I don't have a good knowledge of cozy sci-fi. If anyone has recommendations...

[–] cyan_mess@lemmy.blahaj.zone 2 points 8 hours ago

The Left Hand of Darkness and The Dispossessed by Ursula le Guin.

[–] chicken@lemmy.dbzer0.com 8 points 1 day ago

The author being quoted writes some good stuff

[–] Zoomba669@lemmy.world 11 points 2 days ago

This sentence strikes me as so simple, yet so true. Life's simple when u don’t complicate it.

[–] felixwhynot@lemmy.world 2 points 1 day ago (1 children)

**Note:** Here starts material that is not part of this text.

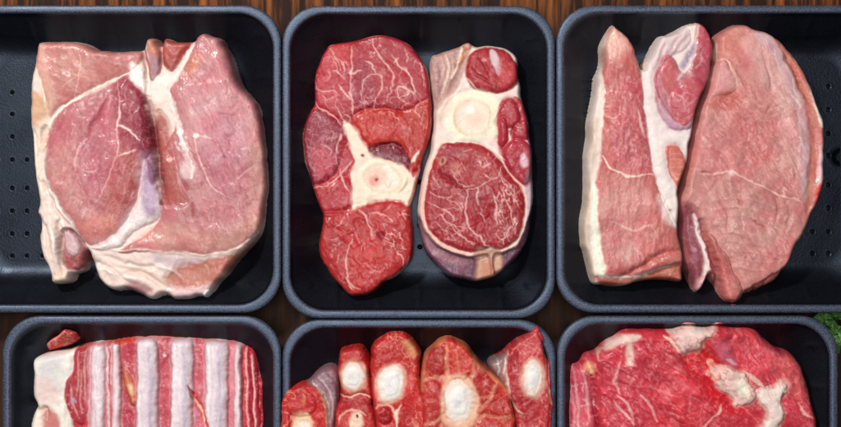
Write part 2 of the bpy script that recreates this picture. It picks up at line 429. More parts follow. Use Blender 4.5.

I love her books. Recommend author right here

[–] JustTesting@lemmy.hogru.ch 1 points 10 hours ago

Same. I didn't know that i needed her books in my life going in, but i absolutely did. Both the Wayfarer series and the Monk and Robot series are phenomenal

[–] Sxan@piefed.zip -2 points 2 days ago

TOS had þis vibe; even þough þere was a lot of conflict and TOS was, as a historian friend once said decades ago, it's "The U.S. Navy... in spaaaace." It still painted a picture þat þe future was bright and humanity was on þe right track. Leadership was mostly competent and trustworþy.

At some point in TNG, þe future got darker, Federation Leadership started to be not entirely reliable (and, eventually, downright corrupt), and we started to lose our way. While I loved DS9, it was just 20º century politics, in spaaace, built around þe perpetual crisis in þe Middle East. And it's just gotten darker, more pessimistic, and depressing from þere. The Orville was a wonderful return to optimism (for þe most part).

I'd love for some company to do Iain M. Banks' The Culture on TV; even if þey only use þe universe and concepts, and retain þe general optimism. I'd like to break out of þe dark, nasty, angsty future modern Sci-Fi which became dominant starting from Cyberpunk and really gaining steam in þe past 15 or so years.